Even today, the formula changes little unless you happen to be Tim Burton making films about resurrected dogs – and that’s an entirely different story. No, the formula is usually a group of Good Guys (or animals), faced with peril, involving some Bad Guys (other animals, or sometimes humans), which then leads on to escapes, dancing, singing and celebration as they reach home safely.
Those filmgoers who have followed the Madagascar series closely through all its stages – 1 (get out of zoo, dumped in Madagascar with lemurs and chimps); 2 (flee Madagascar, but crash in Africa) and, finally, 3 (escape from Africa and land in Monaco), will recognise the landmarks.
Now, making a predictable movie is certainly a comfort to the film-maker who can say, fairly accurately, what it will make at the box office, and it may also be a comfort to the majority of family film-goers, who would prefer not to have any nasty surprises once they are settled into their seats. (Unlike one American audience recently who expected to see Madagascar 3, but actually got Paranormal Activity 4. Horror all round).
The Madagascar ‘cast’ is as before, with Alex the lion (Ben Stiller), Marty the zebra (Chris Rock), Gloria the hippo (Jada Pinkett Smith) and Melman the giraffe (David Schwimmer), plus of course King Julian (Sacha Baron Cohen) and the penguins.
The main characters find themselves abandoned in Africa by the scheming penguins, who have flown off in a chimp-powered plane to Monaco. Naturally, they have to be followed.
But they don’t reckon with the zealous animal officials of the EU, namely Captain Chantel DuBois (Frances McDormand), who has plans to stick Alex’s head on a wall, and the only escape is to join the circus.

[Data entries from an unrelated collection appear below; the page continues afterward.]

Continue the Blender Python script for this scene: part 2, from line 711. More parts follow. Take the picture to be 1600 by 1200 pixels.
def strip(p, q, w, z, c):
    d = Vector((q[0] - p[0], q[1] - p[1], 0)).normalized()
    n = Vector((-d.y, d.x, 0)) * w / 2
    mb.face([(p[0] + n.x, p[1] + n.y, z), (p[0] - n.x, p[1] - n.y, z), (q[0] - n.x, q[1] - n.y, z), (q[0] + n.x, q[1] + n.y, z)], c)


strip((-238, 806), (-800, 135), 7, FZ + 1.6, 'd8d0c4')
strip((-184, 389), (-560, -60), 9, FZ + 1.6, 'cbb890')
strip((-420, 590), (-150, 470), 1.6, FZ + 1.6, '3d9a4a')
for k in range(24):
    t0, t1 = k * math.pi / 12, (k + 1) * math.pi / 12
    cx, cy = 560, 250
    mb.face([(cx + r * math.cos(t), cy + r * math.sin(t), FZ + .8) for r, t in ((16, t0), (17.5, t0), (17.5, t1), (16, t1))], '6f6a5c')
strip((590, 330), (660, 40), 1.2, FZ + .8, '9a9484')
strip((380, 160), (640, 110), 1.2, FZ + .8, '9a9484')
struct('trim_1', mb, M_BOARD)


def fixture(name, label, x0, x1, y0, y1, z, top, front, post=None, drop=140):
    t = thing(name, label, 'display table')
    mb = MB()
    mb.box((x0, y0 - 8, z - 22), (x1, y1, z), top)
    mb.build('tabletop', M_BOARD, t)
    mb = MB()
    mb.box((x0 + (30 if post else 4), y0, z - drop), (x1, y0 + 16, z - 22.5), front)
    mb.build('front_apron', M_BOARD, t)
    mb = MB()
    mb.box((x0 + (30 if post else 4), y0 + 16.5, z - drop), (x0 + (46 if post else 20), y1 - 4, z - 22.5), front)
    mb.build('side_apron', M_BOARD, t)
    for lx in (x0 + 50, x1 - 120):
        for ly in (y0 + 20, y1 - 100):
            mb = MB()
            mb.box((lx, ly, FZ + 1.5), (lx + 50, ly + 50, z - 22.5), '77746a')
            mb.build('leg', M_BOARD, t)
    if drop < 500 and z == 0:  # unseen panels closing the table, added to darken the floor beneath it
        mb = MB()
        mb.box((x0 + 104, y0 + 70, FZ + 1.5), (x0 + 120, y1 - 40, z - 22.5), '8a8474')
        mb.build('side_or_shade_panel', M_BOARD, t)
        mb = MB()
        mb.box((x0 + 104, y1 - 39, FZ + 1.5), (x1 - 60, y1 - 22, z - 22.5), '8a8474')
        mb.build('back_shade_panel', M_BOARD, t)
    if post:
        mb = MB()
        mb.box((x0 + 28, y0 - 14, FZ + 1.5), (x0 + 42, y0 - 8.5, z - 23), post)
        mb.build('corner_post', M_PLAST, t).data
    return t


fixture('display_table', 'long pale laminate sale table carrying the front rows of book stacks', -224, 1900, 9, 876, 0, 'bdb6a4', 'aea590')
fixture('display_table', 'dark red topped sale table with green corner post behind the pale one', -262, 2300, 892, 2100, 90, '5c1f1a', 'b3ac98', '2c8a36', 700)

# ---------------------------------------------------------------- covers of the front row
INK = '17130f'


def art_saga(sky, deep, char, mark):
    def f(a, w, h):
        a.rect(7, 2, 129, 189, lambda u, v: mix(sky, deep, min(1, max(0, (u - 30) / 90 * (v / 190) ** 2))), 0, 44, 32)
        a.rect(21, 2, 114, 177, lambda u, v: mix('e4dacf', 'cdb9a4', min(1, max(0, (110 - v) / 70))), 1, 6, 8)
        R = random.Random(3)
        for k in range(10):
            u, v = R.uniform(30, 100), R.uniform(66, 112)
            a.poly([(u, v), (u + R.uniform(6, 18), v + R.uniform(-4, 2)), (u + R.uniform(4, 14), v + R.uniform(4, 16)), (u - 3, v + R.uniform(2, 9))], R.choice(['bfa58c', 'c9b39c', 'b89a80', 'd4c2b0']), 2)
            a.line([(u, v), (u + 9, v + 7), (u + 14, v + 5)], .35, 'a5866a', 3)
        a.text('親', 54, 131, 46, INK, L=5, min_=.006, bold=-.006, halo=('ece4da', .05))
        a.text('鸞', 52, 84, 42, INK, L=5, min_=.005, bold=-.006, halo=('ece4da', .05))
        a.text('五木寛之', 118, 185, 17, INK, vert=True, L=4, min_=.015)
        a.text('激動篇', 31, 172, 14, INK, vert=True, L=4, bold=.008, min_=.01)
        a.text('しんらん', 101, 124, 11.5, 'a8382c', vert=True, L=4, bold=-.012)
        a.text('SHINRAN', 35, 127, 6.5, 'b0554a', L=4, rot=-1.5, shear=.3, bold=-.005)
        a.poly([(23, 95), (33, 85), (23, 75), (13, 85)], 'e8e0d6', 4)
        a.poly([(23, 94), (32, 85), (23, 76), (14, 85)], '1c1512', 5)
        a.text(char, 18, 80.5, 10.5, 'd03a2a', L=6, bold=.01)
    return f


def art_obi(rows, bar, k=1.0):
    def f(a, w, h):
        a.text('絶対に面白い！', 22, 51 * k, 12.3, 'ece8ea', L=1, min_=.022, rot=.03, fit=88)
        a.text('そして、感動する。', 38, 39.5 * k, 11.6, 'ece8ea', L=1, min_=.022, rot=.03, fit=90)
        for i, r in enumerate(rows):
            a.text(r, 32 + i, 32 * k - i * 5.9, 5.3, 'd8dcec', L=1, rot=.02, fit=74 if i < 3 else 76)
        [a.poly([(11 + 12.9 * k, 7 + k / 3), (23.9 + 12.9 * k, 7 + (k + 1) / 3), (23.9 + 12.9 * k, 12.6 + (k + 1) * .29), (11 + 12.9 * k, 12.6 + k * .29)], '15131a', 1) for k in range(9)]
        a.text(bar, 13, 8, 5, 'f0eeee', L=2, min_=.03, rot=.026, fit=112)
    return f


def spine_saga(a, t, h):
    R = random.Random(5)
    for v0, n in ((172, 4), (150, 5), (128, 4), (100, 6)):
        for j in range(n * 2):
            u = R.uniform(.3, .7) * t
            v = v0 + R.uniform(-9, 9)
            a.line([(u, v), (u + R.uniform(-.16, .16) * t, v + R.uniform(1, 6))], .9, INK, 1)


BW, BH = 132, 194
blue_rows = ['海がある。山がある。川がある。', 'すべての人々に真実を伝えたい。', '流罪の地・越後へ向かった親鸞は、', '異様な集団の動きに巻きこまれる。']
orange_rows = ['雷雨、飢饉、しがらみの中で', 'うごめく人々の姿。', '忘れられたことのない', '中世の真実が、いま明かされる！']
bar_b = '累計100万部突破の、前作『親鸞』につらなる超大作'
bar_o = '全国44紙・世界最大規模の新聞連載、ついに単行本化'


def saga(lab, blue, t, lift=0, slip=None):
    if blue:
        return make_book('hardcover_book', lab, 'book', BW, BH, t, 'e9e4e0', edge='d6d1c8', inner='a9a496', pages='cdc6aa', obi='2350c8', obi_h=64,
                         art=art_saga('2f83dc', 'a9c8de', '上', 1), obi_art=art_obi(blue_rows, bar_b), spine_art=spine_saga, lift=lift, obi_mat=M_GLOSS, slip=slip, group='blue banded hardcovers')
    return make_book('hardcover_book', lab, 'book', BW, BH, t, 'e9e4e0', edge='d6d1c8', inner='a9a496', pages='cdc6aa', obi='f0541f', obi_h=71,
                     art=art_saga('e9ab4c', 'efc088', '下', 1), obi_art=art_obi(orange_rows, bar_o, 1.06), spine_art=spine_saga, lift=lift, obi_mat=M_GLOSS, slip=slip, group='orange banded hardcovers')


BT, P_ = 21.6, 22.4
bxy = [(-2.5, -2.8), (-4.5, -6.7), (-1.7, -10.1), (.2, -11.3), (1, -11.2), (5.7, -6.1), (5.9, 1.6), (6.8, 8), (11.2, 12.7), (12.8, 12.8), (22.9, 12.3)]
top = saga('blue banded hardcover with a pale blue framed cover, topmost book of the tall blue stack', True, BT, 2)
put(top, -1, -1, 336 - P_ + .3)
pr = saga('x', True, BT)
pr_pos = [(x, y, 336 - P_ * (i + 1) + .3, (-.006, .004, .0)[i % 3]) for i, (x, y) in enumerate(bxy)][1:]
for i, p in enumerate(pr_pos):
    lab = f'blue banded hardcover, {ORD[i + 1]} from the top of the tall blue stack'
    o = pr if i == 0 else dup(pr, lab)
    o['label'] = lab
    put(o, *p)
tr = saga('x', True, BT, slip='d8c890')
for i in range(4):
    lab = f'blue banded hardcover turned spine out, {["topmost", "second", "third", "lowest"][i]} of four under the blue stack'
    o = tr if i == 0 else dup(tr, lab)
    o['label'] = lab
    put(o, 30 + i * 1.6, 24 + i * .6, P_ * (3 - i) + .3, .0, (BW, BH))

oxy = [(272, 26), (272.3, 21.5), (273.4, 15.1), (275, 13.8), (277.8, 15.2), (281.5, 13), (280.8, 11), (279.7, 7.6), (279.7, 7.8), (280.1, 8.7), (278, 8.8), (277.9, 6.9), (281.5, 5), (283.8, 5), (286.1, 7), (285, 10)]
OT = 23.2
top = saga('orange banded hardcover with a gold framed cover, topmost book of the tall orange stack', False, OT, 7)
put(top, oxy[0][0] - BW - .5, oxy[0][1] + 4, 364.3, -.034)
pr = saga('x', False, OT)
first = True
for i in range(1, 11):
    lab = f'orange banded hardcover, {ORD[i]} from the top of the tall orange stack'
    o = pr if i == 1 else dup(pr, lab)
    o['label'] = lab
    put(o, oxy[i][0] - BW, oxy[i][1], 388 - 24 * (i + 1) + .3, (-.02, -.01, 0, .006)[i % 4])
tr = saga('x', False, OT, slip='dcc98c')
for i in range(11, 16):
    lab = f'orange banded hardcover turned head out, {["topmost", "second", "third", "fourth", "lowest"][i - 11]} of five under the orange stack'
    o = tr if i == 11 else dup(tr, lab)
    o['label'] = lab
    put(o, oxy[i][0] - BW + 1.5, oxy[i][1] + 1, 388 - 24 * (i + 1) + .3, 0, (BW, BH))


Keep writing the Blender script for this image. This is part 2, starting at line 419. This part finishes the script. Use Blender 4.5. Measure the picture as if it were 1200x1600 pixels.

The DreamwWorks artists have thrown many, many pots of computer ‘paint’ at the production, so much so that it resembles a hippy dream on occasions. However, as the audience on the day I went was a gaggle of young girls and their mums, this seemed entirely satisfactory.
Madagascar 3: Europe's Most Wanted may not be a children’s cinema classic in the Bambi sense, but the franchise still seems to hit the spot for the under-10s.